### Challenge
Identify all lines in the listing that include the word "scene", and copy them out.

========================

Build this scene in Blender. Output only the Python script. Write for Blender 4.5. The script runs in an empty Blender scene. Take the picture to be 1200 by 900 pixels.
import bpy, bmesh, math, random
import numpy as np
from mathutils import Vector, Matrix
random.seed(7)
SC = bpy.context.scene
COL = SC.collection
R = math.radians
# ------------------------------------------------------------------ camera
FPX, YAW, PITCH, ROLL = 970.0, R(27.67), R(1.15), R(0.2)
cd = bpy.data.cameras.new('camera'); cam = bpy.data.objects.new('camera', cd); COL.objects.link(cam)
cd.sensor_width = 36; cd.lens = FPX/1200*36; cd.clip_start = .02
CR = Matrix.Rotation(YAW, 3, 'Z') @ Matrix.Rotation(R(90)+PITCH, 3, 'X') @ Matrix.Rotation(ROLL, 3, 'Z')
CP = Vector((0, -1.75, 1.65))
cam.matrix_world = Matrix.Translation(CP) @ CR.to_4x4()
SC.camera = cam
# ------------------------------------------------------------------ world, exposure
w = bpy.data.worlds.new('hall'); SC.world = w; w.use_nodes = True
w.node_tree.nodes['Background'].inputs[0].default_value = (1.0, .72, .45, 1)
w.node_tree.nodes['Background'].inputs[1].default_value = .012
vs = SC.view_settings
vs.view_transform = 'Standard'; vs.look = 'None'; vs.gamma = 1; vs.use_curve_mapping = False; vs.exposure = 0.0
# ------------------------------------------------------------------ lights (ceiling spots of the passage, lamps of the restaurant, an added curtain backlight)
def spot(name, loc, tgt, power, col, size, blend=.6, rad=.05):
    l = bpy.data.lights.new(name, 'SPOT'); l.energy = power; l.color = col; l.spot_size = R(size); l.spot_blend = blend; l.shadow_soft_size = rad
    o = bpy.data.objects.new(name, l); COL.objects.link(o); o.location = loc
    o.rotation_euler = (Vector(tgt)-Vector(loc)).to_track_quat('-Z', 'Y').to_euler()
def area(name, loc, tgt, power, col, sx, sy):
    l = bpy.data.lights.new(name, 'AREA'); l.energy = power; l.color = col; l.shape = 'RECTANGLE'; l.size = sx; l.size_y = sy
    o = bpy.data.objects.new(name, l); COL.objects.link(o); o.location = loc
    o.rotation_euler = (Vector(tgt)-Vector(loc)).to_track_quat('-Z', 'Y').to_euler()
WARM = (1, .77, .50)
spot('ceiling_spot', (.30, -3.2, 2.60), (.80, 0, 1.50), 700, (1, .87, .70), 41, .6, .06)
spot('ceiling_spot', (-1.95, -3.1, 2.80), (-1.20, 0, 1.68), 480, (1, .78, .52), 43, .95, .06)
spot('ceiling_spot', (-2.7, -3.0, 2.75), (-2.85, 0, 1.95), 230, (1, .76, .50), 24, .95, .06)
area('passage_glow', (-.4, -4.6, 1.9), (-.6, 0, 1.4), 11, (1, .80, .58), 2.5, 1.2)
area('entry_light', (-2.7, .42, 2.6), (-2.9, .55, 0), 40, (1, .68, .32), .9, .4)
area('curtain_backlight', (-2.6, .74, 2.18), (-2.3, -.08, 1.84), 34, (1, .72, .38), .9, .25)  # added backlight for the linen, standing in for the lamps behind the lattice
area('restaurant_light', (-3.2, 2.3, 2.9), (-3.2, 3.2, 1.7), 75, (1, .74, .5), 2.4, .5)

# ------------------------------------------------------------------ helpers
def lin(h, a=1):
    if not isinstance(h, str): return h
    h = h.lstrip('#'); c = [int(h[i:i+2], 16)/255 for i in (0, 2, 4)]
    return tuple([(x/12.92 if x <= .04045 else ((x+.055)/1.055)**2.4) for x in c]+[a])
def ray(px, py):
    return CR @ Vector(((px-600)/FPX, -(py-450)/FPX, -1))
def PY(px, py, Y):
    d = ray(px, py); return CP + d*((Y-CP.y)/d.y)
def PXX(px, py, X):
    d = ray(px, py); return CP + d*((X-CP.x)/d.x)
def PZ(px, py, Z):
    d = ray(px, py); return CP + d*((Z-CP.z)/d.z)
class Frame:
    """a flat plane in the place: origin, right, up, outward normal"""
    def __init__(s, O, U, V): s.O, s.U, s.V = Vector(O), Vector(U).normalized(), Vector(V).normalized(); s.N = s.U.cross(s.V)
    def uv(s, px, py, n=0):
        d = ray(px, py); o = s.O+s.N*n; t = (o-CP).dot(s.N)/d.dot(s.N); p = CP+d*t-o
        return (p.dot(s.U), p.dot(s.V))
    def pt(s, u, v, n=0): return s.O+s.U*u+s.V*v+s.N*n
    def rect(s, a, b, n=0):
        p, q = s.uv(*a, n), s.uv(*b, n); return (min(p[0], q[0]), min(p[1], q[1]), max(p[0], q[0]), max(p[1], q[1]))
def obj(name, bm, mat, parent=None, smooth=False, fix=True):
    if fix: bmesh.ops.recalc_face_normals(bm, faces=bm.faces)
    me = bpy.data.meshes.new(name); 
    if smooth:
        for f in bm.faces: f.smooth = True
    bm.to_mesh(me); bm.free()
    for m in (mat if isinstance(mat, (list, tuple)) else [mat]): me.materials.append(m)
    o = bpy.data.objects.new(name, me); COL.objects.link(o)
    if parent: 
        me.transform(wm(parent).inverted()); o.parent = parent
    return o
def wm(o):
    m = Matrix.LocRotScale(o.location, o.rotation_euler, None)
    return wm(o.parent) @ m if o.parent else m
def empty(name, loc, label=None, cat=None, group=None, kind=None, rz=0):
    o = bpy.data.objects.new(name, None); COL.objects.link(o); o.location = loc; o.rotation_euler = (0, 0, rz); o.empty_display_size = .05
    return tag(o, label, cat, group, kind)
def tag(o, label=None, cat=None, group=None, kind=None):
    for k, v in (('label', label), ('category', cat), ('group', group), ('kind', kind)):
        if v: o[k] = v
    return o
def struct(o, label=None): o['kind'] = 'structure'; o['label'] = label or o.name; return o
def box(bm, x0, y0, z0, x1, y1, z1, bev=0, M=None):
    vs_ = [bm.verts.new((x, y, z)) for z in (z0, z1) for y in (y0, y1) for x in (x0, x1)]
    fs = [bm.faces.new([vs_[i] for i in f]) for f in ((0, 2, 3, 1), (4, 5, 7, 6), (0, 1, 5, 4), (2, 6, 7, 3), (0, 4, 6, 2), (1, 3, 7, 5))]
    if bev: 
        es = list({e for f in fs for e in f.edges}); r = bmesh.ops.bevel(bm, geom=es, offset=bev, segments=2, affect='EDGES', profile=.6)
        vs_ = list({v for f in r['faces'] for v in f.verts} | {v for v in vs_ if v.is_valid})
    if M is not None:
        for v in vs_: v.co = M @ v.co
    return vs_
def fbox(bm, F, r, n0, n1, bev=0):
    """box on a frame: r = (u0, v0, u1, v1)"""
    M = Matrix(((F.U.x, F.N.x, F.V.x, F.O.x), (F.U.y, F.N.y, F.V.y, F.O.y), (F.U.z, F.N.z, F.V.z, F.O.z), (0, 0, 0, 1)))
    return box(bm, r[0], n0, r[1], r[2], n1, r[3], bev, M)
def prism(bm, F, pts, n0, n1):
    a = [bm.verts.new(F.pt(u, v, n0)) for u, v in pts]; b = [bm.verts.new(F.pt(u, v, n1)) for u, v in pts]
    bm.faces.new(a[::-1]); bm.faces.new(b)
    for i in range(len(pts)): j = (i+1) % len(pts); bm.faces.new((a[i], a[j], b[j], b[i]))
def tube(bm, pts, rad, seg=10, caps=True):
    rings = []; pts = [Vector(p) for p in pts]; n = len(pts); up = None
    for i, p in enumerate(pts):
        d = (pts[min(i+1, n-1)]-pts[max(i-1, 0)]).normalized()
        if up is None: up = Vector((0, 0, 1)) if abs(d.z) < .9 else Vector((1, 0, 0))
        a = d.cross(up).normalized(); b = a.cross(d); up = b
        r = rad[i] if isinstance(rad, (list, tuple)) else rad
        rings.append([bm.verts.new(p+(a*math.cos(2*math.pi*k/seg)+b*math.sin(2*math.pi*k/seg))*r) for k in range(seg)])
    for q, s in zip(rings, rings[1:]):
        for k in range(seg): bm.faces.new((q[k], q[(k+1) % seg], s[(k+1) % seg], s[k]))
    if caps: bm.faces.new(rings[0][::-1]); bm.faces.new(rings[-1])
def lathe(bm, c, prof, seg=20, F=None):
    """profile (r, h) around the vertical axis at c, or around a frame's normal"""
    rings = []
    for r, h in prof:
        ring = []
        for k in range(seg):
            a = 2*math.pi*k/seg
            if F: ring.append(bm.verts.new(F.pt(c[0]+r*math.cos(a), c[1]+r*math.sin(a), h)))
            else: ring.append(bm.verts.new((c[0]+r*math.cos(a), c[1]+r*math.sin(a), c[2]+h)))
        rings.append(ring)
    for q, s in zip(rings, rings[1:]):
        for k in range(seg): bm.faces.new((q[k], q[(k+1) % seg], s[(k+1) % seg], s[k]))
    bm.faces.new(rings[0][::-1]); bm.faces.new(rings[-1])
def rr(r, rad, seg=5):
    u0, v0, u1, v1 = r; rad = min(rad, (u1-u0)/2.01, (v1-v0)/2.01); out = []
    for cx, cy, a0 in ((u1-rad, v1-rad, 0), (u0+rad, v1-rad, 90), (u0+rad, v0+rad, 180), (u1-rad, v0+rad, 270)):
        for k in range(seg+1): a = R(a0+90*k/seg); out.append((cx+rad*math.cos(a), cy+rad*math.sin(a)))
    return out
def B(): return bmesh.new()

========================

### Final result
Build this scene in Blender. Output only the Python script. Write for Blender 4.5. The script runs in an empty Blender scene. Take the picture to be 1200 by 900 pixels.
SC = bpy.context.scene